##### PROVIDED MATERIAL

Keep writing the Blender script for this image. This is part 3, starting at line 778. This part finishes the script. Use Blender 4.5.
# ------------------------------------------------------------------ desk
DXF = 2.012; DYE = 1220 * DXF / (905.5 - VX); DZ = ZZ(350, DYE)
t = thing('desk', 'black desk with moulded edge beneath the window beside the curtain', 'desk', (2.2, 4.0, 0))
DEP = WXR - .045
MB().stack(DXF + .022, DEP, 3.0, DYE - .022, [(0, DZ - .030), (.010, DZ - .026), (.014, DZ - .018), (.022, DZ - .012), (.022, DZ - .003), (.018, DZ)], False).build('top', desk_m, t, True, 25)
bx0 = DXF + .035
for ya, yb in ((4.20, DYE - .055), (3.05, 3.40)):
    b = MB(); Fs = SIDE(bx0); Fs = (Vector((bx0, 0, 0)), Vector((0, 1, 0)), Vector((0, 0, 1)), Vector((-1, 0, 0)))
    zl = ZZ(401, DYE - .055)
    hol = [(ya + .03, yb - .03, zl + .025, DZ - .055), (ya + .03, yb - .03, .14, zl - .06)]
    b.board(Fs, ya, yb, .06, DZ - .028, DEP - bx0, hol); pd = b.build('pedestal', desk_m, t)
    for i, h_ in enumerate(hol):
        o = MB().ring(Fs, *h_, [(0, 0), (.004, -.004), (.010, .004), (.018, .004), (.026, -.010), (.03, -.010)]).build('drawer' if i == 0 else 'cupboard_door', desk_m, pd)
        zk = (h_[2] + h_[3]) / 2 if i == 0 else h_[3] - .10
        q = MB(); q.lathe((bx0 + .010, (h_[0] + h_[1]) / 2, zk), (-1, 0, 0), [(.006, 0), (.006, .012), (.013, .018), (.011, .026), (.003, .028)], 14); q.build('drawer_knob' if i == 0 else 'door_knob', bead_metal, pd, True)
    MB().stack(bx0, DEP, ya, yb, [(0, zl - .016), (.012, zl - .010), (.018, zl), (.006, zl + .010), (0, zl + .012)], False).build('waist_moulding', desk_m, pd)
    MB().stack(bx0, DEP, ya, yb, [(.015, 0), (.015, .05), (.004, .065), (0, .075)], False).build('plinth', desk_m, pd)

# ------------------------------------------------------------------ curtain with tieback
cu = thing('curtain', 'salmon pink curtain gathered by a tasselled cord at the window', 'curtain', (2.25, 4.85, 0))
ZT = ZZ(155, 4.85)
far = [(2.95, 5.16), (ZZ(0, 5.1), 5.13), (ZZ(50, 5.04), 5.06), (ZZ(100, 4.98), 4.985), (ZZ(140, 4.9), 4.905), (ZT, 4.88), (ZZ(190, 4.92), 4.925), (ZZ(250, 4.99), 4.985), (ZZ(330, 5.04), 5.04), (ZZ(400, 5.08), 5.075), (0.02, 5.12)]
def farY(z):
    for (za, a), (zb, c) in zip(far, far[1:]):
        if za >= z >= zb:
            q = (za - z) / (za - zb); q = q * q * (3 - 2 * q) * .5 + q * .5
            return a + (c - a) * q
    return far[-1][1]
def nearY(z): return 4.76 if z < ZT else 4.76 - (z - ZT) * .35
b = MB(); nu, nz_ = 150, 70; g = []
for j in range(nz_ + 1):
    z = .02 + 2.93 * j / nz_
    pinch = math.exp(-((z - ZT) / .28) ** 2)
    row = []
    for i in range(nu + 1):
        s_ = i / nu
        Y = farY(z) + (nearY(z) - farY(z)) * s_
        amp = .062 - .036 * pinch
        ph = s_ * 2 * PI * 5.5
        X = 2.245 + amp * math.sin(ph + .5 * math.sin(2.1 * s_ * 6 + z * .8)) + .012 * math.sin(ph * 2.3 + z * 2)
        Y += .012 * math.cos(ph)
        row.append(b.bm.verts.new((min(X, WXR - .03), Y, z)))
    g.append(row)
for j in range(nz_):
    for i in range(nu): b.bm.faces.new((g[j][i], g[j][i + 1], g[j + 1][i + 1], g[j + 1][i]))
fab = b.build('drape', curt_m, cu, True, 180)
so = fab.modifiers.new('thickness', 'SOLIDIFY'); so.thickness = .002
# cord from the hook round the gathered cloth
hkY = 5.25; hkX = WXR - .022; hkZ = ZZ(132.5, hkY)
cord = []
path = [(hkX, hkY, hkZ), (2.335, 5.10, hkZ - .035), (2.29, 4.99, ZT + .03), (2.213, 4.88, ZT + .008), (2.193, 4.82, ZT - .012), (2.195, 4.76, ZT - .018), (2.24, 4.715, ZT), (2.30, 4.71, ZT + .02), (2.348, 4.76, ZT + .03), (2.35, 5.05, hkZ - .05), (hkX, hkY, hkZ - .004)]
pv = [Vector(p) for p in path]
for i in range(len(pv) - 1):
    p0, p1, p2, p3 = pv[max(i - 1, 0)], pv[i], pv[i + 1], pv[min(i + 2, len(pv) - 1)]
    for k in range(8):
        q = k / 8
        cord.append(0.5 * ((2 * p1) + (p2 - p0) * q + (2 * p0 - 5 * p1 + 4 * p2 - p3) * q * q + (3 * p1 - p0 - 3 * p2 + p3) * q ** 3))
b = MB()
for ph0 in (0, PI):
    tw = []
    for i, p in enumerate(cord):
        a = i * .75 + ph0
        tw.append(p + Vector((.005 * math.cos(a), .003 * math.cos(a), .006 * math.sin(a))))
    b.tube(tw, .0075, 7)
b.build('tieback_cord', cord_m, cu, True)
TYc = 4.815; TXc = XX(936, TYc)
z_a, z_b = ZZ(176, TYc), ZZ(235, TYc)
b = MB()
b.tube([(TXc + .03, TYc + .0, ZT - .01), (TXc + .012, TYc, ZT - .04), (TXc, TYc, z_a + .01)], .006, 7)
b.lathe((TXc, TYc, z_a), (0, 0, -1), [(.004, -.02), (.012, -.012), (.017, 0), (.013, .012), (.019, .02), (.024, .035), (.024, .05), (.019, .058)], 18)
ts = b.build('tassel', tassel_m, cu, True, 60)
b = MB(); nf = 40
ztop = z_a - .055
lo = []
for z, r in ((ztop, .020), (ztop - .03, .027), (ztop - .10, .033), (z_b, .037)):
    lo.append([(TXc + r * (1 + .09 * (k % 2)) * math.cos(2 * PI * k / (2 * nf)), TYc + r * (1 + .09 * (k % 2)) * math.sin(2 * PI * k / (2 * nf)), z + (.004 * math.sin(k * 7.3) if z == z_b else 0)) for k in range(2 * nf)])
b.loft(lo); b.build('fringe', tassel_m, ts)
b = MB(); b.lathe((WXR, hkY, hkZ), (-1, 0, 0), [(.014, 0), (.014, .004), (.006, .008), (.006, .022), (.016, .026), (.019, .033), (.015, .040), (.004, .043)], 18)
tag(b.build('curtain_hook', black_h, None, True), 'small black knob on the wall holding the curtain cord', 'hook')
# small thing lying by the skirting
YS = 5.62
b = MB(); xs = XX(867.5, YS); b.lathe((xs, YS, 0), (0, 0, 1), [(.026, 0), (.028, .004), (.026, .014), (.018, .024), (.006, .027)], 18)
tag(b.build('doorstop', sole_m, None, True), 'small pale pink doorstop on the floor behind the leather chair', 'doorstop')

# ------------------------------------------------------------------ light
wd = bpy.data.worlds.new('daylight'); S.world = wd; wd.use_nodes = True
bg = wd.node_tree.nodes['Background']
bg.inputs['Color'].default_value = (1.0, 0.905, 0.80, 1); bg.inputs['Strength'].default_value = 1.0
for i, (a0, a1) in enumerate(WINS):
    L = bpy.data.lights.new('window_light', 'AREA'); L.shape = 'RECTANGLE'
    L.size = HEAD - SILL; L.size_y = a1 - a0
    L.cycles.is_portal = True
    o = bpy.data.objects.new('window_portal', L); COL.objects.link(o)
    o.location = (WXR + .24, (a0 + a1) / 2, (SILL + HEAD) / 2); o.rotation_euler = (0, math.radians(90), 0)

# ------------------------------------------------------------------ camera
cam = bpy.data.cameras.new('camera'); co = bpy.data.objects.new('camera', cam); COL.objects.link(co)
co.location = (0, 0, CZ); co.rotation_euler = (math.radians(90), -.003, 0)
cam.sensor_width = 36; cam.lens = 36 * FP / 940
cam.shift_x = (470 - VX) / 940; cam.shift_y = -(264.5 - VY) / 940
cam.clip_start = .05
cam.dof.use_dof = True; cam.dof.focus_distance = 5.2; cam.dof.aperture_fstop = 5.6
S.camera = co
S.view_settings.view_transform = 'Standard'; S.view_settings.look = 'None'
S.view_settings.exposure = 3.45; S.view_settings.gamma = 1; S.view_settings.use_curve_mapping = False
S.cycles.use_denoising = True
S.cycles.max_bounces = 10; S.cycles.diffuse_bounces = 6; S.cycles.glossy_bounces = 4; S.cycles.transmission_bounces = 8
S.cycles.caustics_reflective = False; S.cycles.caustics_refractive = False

##########
##### PROVIDED MATERIAL

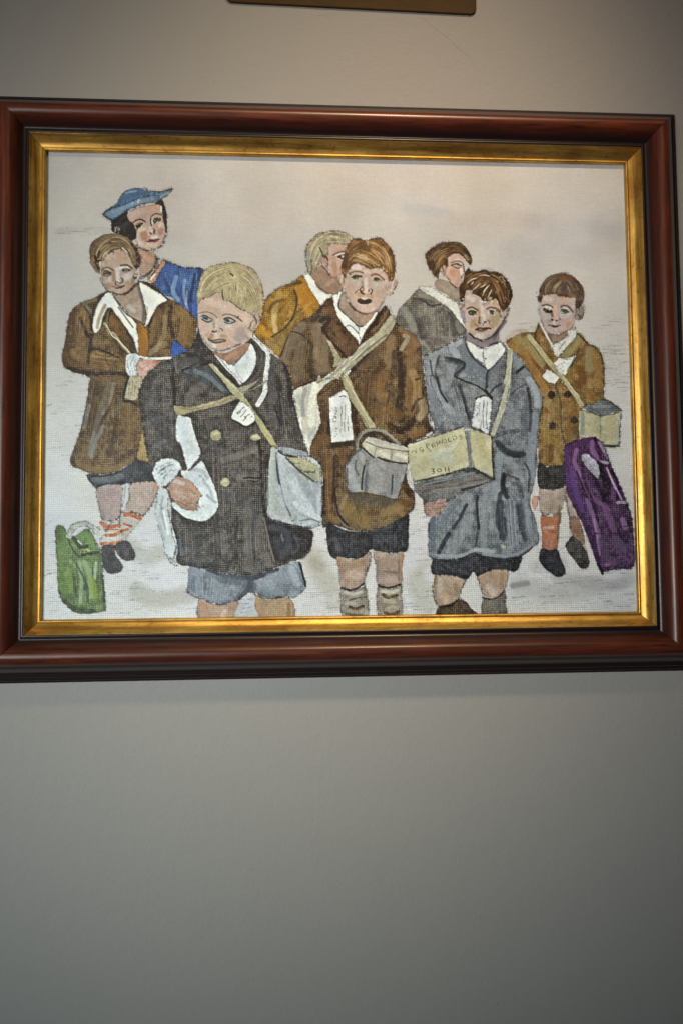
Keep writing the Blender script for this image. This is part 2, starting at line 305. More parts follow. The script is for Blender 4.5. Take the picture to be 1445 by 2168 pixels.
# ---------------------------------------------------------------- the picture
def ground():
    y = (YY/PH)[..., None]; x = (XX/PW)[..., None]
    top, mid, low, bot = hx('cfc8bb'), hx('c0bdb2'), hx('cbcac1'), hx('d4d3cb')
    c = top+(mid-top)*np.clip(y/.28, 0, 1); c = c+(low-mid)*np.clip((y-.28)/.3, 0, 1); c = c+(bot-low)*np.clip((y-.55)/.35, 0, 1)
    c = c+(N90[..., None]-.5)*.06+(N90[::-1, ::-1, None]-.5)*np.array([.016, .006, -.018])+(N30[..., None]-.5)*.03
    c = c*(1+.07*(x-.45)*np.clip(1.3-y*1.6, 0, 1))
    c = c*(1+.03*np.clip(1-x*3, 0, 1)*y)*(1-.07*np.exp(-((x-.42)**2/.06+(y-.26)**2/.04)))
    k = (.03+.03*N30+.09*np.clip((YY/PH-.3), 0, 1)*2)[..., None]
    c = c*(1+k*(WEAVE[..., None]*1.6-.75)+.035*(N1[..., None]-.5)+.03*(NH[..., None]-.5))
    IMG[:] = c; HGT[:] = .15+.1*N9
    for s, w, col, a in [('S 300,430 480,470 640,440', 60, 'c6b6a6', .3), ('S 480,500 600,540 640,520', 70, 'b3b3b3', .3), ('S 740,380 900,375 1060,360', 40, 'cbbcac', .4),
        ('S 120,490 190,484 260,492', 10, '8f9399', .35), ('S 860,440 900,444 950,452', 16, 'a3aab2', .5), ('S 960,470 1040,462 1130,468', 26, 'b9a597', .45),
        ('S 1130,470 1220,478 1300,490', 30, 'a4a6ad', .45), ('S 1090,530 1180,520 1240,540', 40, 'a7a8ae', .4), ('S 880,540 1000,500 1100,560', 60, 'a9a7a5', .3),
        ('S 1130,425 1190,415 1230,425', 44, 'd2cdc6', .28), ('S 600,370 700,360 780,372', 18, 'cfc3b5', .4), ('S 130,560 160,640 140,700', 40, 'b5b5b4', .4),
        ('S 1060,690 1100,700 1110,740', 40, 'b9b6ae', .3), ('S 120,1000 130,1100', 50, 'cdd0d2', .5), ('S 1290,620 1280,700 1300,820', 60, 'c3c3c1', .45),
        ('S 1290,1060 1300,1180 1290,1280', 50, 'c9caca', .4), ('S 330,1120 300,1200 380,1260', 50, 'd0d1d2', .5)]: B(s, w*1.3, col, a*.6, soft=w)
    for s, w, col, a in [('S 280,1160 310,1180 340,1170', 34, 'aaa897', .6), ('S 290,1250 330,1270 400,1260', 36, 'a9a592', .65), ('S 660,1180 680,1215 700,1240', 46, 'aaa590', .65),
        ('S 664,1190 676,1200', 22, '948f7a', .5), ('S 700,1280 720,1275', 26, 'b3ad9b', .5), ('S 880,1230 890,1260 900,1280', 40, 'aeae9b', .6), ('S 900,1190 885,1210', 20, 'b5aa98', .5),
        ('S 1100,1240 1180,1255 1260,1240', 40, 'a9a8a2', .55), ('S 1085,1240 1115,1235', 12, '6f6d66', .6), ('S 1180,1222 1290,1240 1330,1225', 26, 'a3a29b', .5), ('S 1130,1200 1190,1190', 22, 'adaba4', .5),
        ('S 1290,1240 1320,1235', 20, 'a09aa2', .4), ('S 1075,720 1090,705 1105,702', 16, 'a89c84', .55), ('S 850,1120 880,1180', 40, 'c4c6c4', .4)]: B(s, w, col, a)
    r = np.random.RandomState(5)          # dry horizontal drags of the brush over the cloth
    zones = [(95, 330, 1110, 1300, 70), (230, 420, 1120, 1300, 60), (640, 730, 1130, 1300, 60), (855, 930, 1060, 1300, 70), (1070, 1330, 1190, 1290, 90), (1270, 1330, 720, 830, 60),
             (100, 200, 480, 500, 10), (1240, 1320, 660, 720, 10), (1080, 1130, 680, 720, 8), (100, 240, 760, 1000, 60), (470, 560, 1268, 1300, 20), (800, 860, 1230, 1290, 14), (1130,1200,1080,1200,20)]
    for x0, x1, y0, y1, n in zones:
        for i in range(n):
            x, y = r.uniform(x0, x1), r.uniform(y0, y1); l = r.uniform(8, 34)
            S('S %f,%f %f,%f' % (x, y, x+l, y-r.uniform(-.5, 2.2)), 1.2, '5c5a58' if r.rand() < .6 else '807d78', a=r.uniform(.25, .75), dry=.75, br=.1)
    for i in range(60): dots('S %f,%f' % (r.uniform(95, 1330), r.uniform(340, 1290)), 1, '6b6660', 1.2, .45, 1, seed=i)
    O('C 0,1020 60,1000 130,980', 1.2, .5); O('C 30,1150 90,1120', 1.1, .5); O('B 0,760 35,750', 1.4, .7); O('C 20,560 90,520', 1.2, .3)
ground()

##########

(INSTRUCTIONS FOR THE TASK) Gather every line from the listing above in which the word "part" appears.

(RESULT FOR THIS EXERCISE)
Keep writing the Blender script for this image. This is part 3, starting at line 778. This part finishes the script. Use Blender 4.5.
Keep writing the Blender script for this image. This is part 2, starting at line 305. More parts follow. The script is for Blender 4.5. Take the picture to be 1445 by 2168 pixels.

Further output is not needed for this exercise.